### Task directions:
Return the listing below verbatim. Pictures do not belong in the copy.

-- BEGIN --

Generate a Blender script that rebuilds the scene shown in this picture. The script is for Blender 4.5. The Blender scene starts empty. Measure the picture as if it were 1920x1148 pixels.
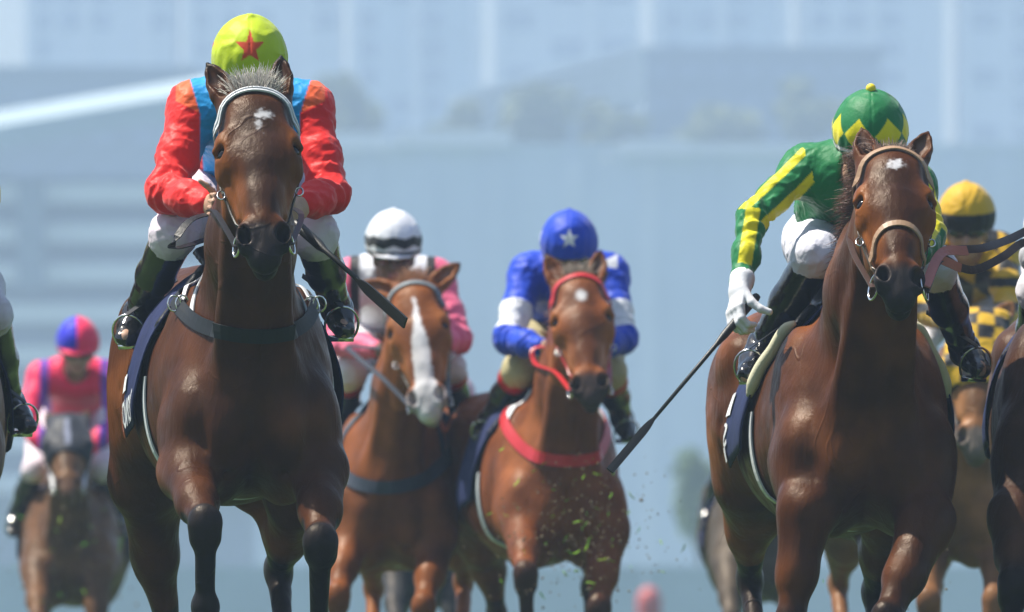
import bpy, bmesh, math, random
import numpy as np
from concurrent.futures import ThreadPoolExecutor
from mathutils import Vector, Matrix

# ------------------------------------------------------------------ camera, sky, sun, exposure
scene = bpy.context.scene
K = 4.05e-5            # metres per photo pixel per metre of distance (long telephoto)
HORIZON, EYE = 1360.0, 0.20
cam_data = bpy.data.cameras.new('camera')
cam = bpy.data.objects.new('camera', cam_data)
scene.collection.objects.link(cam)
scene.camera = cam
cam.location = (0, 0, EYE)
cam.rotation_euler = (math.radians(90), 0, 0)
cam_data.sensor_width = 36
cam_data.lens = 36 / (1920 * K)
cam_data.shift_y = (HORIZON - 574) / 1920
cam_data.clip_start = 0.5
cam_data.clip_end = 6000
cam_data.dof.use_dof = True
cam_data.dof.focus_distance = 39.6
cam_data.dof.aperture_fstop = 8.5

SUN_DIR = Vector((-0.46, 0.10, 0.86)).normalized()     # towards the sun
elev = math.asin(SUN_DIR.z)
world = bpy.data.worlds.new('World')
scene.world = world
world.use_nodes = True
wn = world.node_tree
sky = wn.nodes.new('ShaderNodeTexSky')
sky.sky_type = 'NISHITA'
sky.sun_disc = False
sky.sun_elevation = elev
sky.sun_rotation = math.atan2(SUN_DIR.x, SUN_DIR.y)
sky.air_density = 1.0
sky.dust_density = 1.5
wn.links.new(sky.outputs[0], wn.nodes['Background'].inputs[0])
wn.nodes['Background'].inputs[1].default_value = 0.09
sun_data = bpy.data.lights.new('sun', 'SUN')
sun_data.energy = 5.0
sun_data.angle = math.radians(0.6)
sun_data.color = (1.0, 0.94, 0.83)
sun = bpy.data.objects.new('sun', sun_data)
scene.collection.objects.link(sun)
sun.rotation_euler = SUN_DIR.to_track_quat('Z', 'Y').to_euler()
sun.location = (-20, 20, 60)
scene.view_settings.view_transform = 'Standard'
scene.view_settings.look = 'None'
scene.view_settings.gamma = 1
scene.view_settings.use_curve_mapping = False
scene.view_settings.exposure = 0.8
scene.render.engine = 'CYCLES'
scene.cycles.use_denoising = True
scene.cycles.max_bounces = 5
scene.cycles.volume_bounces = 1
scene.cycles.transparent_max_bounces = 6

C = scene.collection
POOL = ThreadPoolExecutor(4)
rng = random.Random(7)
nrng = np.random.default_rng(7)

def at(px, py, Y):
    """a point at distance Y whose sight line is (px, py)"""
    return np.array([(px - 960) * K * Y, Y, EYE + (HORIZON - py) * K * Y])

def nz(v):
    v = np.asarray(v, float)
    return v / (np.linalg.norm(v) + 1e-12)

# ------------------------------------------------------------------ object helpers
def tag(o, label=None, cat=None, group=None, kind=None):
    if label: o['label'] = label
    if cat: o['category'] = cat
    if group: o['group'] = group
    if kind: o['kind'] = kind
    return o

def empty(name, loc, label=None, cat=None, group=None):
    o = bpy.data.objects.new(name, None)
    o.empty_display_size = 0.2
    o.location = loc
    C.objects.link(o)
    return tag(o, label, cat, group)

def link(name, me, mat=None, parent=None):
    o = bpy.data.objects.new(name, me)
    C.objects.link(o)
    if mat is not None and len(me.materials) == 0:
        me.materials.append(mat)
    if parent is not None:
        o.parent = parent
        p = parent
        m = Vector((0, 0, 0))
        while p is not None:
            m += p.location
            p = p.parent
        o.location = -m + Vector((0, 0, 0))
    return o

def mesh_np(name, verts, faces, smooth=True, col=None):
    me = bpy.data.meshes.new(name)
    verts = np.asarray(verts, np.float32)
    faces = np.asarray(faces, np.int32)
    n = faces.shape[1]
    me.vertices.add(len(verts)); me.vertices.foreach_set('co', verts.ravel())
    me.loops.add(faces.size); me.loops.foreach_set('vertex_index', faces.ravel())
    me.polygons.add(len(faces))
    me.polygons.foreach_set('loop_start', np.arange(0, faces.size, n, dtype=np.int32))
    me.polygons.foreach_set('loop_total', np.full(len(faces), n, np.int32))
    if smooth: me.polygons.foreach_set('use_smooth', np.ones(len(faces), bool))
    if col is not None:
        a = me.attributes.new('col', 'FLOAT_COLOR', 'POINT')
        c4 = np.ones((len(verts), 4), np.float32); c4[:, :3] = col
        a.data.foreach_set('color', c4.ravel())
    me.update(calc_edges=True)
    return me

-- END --

### Exercise solution:
Generate a Blender script that rebuilds the scene shown in this picture. The script is for Blender 4.5. The Blender scene starts empty. Measure the picture as if it were 1920x1148 pixels.
import bpy, bmesh, math, random
import numpy as np
from concurrent.futures import ThreadPoolExecutor
from mathutils import Vector, Matrix

# ------------------------------------------------------------------ camera, sky, sun, exposure
scene = bpy.context.scene
K = 4.05e-5            # metres per photo pixel per metre of distance (long telephoto)
HORIZON, EYE = 1360.0, 0.20
cam_data = bpy.data.cameras.new('camera')
cam = bpy.data.objects.new('camera', cam_data)
scene.collection.objects.link(cam)
scene.camera = cam
cam.location = (0, 0, EYE)
cam.rotation_euler = (math.radians(90), 0, 0)
cam_data.sensor_width = 36
cam_data.lens = 36 / (1920 * K)
cam_data.shift_y = (HORIZON - 574) / 1920
cam_data.clip_start = 0.5
cam_data.clip_end = 6000
cam_data.dof.use_dof = True
cam_data.dof.focus_distance = 39.6
cam_data.dof.aperture_fstop = 8.5

SUN_DIR = Vector((-0.46, 0.10, 0.86)).normalized()     # towards the sun
elev = math.asin(SUN_DIR.z)
world = bpy.data.worlds.new('World')
scene.world = world
world.use_nodes = True
wn = world.node_tree
sky = wn.nodes.new('ShaderNodeTexSky')
sky.sky_type = 'NISHITA'
sky.sun_disc = False
sky.sun_elevation = elev
sky.sun_rotation = math.atan2(SUN_DIR.x, SUN_DIR.y)
sky.air_density = 1.0
sky.dust_density = 1.5
wn.links.new(sky.outputs[0], wn.nodes['Background'].inputs[0])
wn.nodes['Background'].inputs[1].default_value = 0.09
sun_data = bpy.data.lights.new('sun', 'SUN')
sun_data.energy = 5.0
sun_data.angle = math.radians(0.6)
sun_data.color = (1.0, 0.94, 0.83)
sun = bpy.data.objects.new('sun', sun_data)
scene.collection.objects.link(sun)
sun.rotation_euler = SUN_DIR.to_track_quat('Z', 'Y').to_euler()
sun.location = (-20, 20, 60)
scene.view_settings.view_transform = 'Standard'
scene.view_settings.look = 'None'
scene.view_settings.gamma = 1
scene.view_settings.use_curve_mapping = False
scene.view_settings.exposure = 0.8
scene.render.engine = 'CYCLES'
scene.cycles.use_denoising = True
scene.cycles.max_bounces = 5
scene.cycles.volume_bounces = 1
scene.cycles.transparent_max_bounces = 6

C = scene.collection
POOL = ThreadPoolExecutor(4)
rng = random.Random(7)
nrng = np.random.default_rng(7)

def at(px, py, Y):
    """a point at distance Y whose sight line is (px, py)"""
    return np.array([(px - 960) * K * Y, Y, EYE + (HORIZON - py) * K * Y])

def nz(v):
    v = np.asarray(v, float)
    return v / (np.linalg.norm(v) + 1e-12)

# ------------------------------------------------------------------ object helpers
def tag(o, label=None, cat=None, group=None, kind=None):
    if label: o['label'] = label
    if cat: o['category'] = cat
    if group: o['group'] = group
    if kind: o['kind'] = kind
    return o

def empty(name, loc, label=None, cat=None, group=None):
    o = bpy.data.objects.new(name, None)
    o.empty_display_size = 0.2
    o.location = loc
    C.objects.link(o)
    return tag(o, label, cat, group)

def link(name, me, mat=None, parent=None):
    o = bpy.data.objects.new(name, me)
    C.objects.link(o)
    if mat is not None and len(me.materials) == 0:
        me.materials.append(mat)
    if parent is not None:
        o.parent = parent
        p = parent
        m = Vector((0, 0, 0))
        while p is not None:
            m += p.location
            p = p.parent
        o.location = -m + Vector((0, 0, 0))
    return o

def mesh_np(name, verts, faces, smooth=True, col=None):
    me = bpy.data.meshes.new(name)
    verts = np.asarray(verts, np.float32)
    faces = np.asarray(faces, np.int32)
    n = faces.shape[1]
    me.vertices.add(len(verts)); me.vertices.foreach_set('co', verts.ravel())
    me.loops.add(faces.size); me.loops.foreach_set('vertex_index', faces.ravel())
    me.polygons.add(len(faces))
    me.polygons.foreach_set('loop_start', np.arange(0, faces.size, n, dtype=np.int32))
    me.polygons.foreach_set('loop_total', np.full(len(faces), n, np.int32))
    if smooth: me.polygons.foreach_set('use_smooth', np.ones(len(faces), bool))
    if col is not None:
        a = me.attributes.new('col', 'FLOAT_COLOR', 'POINT')
        c4 = np.ones((len(verts), 4), np.float32); c4[:, :3] = col
        a.data.foreach_set('color', c4.ravel())
    me.update(calc_edges=True)
    return me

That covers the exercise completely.